INFORMATION GIVEN.
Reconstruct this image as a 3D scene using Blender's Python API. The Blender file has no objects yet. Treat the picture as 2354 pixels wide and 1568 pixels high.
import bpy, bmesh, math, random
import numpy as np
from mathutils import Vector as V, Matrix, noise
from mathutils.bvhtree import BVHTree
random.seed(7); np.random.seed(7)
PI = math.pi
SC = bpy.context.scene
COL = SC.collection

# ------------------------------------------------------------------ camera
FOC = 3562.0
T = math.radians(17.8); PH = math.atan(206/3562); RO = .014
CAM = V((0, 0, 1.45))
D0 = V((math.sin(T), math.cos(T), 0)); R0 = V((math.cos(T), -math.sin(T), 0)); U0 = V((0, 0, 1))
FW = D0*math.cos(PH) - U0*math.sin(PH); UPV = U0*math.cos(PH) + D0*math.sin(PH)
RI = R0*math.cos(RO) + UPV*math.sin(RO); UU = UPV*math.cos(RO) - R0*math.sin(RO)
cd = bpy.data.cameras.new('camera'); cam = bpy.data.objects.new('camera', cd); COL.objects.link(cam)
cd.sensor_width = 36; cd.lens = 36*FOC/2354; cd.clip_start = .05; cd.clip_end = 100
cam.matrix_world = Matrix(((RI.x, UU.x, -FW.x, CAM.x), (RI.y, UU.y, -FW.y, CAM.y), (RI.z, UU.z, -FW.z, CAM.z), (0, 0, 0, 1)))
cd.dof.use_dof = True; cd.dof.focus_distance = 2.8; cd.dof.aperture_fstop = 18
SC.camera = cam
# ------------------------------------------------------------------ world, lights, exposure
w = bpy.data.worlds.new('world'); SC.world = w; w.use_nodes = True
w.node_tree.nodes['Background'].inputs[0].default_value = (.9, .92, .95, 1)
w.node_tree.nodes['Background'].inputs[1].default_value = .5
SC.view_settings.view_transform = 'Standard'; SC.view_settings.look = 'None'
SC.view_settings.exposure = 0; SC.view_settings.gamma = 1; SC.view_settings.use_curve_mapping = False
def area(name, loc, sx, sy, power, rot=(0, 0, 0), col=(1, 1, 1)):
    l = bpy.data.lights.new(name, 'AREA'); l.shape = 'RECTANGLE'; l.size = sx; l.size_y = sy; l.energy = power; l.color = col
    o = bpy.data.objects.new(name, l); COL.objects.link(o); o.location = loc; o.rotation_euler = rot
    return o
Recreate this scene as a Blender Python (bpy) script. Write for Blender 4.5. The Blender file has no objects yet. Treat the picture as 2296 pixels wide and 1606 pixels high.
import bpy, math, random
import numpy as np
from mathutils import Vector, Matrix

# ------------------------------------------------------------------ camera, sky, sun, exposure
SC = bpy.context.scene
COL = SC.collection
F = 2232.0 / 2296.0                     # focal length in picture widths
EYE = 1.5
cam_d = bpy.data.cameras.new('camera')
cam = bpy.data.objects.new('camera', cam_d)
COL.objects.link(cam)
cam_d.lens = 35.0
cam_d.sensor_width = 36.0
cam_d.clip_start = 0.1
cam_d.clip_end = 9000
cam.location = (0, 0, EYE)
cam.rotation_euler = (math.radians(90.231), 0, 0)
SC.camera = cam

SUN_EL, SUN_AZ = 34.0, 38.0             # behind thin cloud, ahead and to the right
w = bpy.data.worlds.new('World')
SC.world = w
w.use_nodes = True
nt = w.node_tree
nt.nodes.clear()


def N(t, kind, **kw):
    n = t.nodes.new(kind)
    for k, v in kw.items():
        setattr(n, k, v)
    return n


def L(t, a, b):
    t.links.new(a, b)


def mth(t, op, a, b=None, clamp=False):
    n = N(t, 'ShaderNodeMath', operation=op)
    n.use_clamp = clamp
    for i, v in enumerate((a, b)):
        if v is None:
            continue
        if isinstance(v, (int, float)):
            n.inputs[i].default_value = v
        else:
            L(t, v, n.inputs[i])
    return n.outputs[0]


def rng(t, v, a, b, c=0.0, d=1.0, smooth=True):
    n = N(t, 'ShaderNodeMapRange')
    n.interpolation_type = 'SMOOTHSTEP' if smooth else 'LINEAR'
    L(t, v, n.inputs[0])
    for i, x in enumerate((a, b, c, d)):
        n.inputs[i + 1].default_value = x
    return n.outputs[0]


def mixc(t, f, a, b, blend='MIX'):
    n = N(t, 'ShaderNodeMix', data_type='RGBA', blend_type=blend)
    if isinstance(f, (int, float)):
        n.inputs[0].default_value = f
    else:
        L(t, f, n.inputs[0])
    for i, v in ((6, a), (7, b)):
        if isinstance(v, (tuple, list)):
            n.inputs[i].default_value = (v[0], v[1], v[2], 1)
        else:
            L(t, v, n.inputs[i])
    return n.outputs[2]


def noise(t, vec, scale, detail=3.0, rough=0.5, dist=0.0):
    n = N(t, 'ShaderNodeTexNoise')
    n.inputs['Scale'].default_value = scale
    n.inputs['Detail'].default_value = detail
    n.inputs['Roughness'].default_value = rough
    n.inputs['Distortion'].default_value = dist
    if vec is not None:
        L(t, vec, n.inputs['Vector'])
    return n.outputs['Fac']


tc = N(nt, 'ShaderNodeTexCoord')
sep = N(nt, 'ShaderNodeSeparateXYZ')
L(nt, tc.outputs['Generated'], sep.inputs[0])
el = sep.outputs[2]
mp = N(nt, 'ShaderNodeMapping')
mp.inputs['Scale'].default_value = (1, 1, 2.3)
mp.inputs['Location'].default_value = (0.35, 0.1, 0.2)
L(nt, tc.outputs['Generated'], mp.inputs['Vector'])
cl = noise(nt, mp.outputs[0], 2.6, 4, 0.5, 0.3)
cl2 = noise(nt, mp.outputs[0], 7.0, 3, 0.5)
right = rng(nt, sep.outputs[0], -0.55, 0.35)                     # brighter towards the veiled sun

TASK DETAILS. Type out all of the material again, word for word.

EXERCISE ANSWER.
Reconstruct this image as a 3D scene using Blender's Python API. The Blender file has no objects yet. Treat the picture as 2354 pixels wide and 1568 pixels high.
import bpy, bmesh, math, random
import numpy as np
from mathutils import Vector as V, Matrix, noise
from mathutils.bvhtree import BVHTree
random.seed(7); np.random.seed(7)
PI = math.pi
SC = bpy.context.scene
COL = SC.collection

# ------------------------------------------------------------------ camera
FOC = 3562.0
T = math.radians(17.8); PH = math.atan(206/3562); RO = .014
CAM = V((0, 0, 1.45))
D0 = V((math.sin(T), math.cos(T), 0)); R0 = V((math.cos(T), -math.sin(T), 0)); U0 = V((0, 0, 1))
FW = D0*math.cos(PH) - U0*math.sin(PH); UPV = U0*math.cos(PH) + D0*math.sin(PH)
RI = R0*math.cos(RO) + UPV*math.sin(RO); UU = UPV*math.cos(RO) - R0*math.sin(RO)
cd = bpy.data.cameras.new('camera'); cam = bpy.data.objects.new('camera', cd); COL.objects.link(cam)
cd.sensor_width = 36; cd.lens = 36*FOC/2354; cd.clip_start = .05; cd.clip_end = 100
cam.matrix_world = Matrix(((RI.x, UU.x, -FW.x, CAM.x), (RI.y, UU.y, -FW.y, CAM.y), (RI.z, UU.z, -FW.z, CAM.z), (0, 0, 0, 1)))
cd.dof.use_dof = True; cd.dof.focus_distance = 2.8; cd.dof.aperture_fstop = 18
SC.camera = cam
# ------------------------------------------------------------------ world, lights, exposure
w = bpy.data.worlds.new('world'); SC.world = w; w.use_nodes = True
w.node_tree.nodes['Background'].inputs[0].default_value = (.9, .92, .95, 1)
w.node_tree.nodes['Background'].inputs[1].default_value = .5
SC.view_settings.view_transform = 'Standard'; SC.view_settings.look = 'None'
SC.view_settings.exposure = 0; SC.view_settings.gamma = 1; SC.view_settings.use_curve_mapping = False
def area(name, loc, sx, sy, power, rot=(0, 0, 0), col=(1, 1, 1)):
    l = bpy.data.lights.new(name, 'AREA'); l.shape = 'RECTANGLE'; l.size = sx; l.size_y = sy; l.energy = power; l.color = col
    o = bpy.data.objects.new(name, l); COL.objects.link(o); o.location = loc; o.rotation_euler = rot
    return o
Recreate this scene as a Blender Python (bpy) script. Write for Blender 4.5. The Blender file has no objects yet. Treat the picture as 2296 pixels wide and 1606 pixels high.
import bpy, math, random
import numpy as np
from mathutils import Vector, Matrix

# ------------------------------------------------------------------ camera, sky, sun, exposure
SC = bpy.context.scene
COL = SC.collection
F = 2232.0 / 2296.0                     # focal length in picture widths
EYE = 1.5
cam_d = bpy.data.cameras.new('camera')
cam = bpy.data.objects.new('camera', cam_d)
COL.objects.link(cam)
cam_d.lens = 35.0
cam_d.sensor_width = 36.0
cam_d.clip_start = 0.1
cam_d.clip_end = 9000
cam.location = (0, 0, EYE)
cam.rotation_euler = (math.radians(90.231), 0, 0)
SC.camera = cam

SUN_EL, SUN_AZ = 34.0, 38.0             # behind thin cloud, ahead and to the right
w = bpy.data.worlds.new('World')
SC.world = w
w.use_nodes = True
nt = w.node_tree
nt.nodes.clear()


def N(t, kind, **kw):
    n = t.nodes.new(kind)
    for k, v in kw.items():
        setattr(n, k, v)
    return n


def L(t, a, b):
    t.links.new(a, b)


def mth(t, op, a, b=None, clamp=False):
    n = N(t, 'ShaderNodeMath', operation=op)
    n.use_clamp = clamp
    for i, v in enumerate((a, b)):
        if v is None:
            continue
        if isinstance(v, (int, float)):
            n.inputs[i].default_value = v
        else:
            L(t, v, n.inputs[i])
    return n.outputs[0]


def rng(t, v, a, b, c=0.0, d=1.0, smooth=True):
    n = N(t, 'ShaderNodeMapRange')
    n.interpolation_type = 'SMOOTHSTEP' if smooth else 'LINEAR'
    L(t, v, n.inputs[0])
    for i, x in enumerate((a, b, c, d)):
        n.inputs[i + 1].default_value = x
    return n.outputs[0]


def mixc(t, f, a, b, blend='MIX'):
    n = N(t, 'ShaderNodeMix', data_type='RGBA', blend_type=blend)
    if isinstance(f, (int, float)):
        n.inputs[0].default_value = f
    else:
        L(t, f, n.inputs[0])
    for i, v in ((6, a), (7, b)):
        if isinstance(v, (tuple, list)):
            n.inputs[i].default_value = (v[0], v[1], v[2], 1)
        else:
            L(t, v, n.inputs[i])
    return n.outputs[2]


def noise(t, vec, scale, detail=3.0, rough=0.5, dist=0.0):
    n = N(t, 'ShaderNodeTexNoise')
    n.inputs['Scale'].default_value = scale
    n.inputs['Detail'].default_value = detail
    n.inputs['Roughness'].default_value = rough
    n.inputs['Distortion'].default_value = dist
    if vec is not None:
        L(t, vec, n.inputs['Vector'])
    return n.outputs['Fac']


tc = N(nt, 'ShaderNodeTexCoord')
sep = N(nt, 'ShaderNodeSeparateXYZ')
L(nt, tc.outputs['Generated'], sep.inputs[0])
el = sep.outputs[2]
mp = N(nt, 'ShaderNodeMapping')
mp.inputs['Scale'].default_value = (1, 1, 2.3)
mp.inputs['Location'].default_value = (0.35, 0.1, 0.2)
L(nt, tc.outputs['Generated'], mp.inputs['Vector'])
cl = noise(nt, mp.outputs[0], 2.6, 4, 0.5, 0.3)
cl2 = noise(nt, mp.outputs[0], 7.0, 3, 0.5)
right = rng(nt, sep.outputs[0], -0.55, 0.35)                     # brighter towards the veiled sun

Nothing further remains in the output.